Wir sahen also alle Meister leibhaftig. Alle, bis auf Tiviakov und Karjakin. Auf Grund unseres Car Jackin' auf der Anreise waren wir ja etwas zu spät und unfairerweise hatten sich die beiden bereits auf ein Remis verständigt. Ansonsten war aber alles normal: Kramnik tigerte beständig umher, immer mit einem Getränk in der Hand; Topalov hatte sich am Brett in seine Hände eingegraben; Carlsen konnte sich nicht entscheiden, ob er seine Sportjacke nun an- oder ausziehen soll; Navara grinste vor sich hin und Anand war wieder mal die Ruhe selbst.

Gegen den führenden Radjabov kam "Vishy" aber auch mit den weißen Steinen über Remis nicht hinaus. Kramnik schob einen Ruhigen mit Schwarz gegen Aronian, auch hier gab es ein Remis. Wenig Feueralarm an Bord auch bei Shirov, der gegen Kramniks Sekundanten Motylev remisierte. Nur 1/7 bisher für Shirov - vielleicht zuviel ge"fire"t? Es gab aber doch noch Siege zu vermelden: Veselin startete durch wie eine Tupolev und besiegte Ponomarjov. Auch Svidler gewann - gegen Carlsen. Die längste Partie lieferten sich Lokalmatador van Wely und Navara. Navara hatte im Turmendspiel einen Mehrbauern und widerstand allen Tricks des Holländers: 1-0...
  

Turnierhölle in Wijk
Indien - Aserbaidschan 1/2
 
Spöl off, Shirov - Remis gegen Motylev
Ruslan(d) kann den Bul(l)garen nicht (s)toppen
 
Carlsen hatte gegen Svidler das Nachsehen
Der Lokalmatador rechts mußte aufgeben
 
Wir schnupperten noch ein wenig Turnieratmosphäre und deckten uns mit Schachliteratur ein. Aber auch abseits der Spielhalle war noch einiges geboten. Ganz Wijk scheint derzeit nur ein Thema zu kennen. Endlich mal ein Ort, wo Schach allgegenwärtig ist. Die Läden haben Schachdekorationen, die Restaurants bieten Schachmenüs an, in den Kneipen finden sich überall Schachbretter auf den Tischen - kurzum: Schach total. Sieht so der Himmel der Schachspieler aus?

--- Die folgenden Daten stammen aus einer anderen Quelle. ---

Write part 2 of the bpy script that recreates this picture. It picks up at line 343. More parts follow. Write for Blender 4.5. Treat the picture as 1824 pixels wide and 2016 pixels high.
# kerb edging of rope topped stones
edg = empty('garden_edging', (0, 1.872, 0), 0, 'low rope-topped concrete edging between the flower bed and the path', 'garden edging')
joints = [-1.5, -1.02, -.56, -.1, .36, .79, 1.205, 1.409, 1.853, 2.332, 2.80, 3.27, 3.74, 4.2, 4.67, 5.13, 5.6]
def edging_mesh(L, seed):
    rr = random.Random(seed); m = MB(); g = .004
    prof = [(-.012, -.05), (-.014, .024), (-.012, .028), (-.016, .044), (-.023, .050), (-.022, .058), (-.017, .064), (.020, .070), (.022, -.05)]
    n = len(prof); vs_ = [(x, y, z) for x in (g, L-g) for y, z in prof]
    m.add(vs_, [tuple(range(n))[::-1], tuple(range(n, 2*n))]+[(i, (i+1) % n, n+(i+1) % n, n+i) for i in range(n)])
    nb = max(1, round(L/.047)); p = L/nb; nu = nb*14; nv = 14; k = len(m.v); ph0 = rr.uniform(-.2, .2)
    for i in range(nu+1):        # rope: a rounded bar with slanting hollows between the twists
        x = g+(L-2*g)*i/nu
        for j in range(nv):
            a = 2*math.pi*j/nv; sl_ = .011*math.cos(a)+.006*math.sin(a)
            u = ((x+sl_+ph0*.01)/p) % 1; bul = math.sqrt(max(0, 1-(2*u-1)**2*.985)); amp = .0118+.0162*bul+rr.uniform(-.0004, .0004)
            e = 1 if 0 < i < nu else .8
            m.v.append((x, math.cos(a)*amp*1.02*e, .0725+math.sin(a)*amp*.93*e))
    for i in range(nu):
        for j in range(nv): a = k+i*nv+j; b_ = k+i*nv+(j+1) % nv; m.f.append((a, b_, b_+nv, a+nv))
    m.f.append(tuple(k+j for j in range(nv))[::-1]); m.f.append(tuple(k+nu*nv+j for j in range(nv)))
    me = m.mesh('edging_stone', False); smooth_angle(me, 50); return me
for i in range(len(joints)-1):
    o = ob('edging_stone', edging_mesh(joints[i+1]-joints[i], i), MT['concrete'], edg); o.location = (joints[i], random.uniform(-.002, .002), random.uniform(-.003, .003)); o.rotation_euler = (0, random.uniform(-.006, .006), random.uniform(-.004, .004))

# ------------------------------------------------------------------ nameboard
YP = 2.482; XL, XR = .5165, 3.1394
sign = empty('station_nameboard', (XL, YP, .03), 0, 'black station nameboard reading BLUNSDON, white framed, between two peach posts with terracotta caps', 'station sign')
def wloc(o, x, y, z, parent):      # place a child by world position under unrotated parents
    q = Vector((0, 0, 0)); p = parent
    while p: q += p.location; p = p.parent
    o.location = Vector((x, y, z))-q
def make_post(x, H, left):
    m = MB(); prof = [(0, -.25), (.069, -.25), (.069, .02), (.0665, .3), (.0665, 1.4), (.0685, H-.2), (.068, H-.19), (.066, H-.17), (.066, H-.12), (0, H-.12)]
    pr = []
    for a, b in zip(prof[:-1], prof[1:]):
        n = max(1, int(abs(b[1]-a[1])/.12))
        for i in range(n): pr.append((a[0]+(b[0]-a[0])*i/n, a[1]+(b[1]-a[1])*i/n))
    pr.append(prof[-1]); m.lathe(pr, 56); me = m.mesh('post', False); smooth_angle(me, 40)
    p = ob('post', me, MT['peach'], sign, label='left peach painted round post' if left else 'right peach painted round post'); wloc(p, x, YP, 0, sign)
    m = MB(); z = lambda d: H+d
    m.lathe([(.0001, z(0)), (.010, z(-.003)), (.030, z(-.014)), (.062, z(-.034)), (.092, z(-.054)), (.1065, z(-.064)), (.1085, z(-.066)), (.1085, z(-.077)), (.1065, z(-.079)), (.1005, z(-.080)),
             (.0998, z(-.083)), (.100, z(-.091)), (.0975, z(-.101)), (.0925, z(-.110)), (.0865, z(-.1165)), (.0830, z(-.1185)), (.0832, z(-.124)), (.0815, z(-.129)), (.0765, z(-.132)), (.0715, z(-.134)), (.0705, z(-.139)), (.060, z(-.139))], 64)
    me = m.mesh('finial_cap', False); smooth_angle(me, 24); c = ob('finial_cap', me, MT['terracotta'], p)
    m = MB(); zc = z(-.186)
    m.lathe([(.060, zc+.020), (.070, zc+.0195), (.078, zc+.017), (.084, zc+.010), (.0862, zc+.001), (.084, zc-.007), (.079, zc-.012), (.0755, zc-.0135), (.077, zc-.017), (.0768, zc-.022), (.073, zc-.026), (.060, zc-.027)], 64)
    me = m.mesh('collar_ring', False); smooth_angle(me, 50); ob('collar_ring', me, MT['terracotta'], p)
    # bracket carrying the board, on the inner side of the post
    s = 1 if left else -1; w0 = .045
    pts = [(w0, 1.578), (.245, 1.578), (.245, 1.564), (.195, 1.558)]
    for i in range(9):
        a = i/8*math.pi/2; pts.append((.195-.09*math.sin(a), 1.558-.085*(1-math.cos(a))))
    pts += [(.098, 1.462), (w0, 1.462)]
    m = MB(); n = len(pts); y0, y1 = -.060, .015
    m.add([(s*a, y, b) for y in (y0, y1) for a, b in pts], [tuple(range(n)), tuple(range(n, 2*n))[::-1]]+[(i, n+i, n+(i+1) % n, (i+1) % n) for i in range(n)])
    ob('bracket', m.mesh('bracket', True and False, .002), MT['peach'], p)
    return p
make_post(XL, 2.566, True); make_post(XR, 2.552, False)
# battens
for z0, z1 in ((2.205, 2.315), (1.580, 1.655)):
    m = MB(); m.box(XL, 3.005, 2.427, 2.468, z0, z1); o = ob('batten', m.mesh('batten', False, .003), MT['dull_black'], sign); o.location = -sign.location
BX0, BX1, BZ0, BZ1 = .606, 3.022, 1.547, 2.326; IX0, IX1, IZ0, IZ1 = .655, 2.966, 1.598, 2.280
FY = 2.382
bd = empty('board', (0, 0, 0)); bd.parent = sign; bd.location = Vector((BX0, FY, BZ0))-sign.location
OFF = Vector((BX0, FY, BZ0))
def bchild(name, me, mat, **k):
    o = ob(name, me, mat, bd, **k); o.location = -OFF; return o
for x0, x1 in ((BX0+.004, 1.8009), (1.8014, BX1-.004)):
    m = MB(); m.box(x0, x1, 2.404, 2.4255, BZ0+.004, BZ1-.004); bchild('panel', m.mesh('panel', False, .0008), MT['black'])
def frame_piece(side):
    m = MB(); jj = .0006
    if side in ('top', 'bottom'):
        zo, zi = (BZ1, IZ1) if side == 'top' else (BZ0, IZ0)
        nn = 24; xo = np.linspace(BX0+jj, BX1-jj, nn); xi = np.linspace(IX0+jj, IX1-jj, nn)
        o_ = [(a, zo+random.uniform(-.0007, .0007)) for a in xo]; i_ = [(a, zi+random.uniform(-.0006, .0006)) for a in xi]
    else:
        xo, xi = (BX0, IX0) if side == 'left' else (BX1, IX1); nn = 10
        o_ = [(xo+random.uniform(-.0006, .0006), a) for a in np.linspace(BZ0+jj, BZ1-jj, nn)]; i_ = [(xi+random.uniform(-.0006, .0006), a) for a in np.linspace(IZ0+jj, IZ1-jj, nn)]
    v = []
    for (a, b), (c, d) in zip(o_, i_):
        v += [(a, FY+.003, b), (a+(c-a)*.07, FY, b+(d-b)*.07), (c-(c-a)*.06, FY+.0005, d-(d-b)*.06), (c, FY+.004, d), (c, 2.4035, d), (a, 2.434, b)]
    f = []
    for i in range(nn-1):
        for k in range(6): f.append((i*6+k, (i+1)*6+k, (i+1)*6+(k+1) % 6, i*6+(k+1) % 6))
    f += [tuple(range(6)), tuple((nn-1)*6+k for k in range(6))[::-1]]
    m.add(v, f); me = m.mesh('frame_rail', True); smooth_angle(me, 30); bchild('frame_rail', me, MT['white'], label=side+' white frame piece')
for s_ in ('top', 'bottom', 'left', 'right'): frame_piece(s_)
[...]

Insgesamt bleibt nur ein positives Fazit. Die Atmosphäre ist einfach einmalig. Wer noch hin will: Bis zum 28.01. wird noch gespielt. Und die Rückreise gestaltete sich denn auch ganz unproblematisch, der Routenplaner hatte diesmal sogar recht. Nun gut, Topalov hatte ja auch gewonnen...
 

"Ob ich wohl heute abend in Wijk noch was gutes zu Essen kriege?"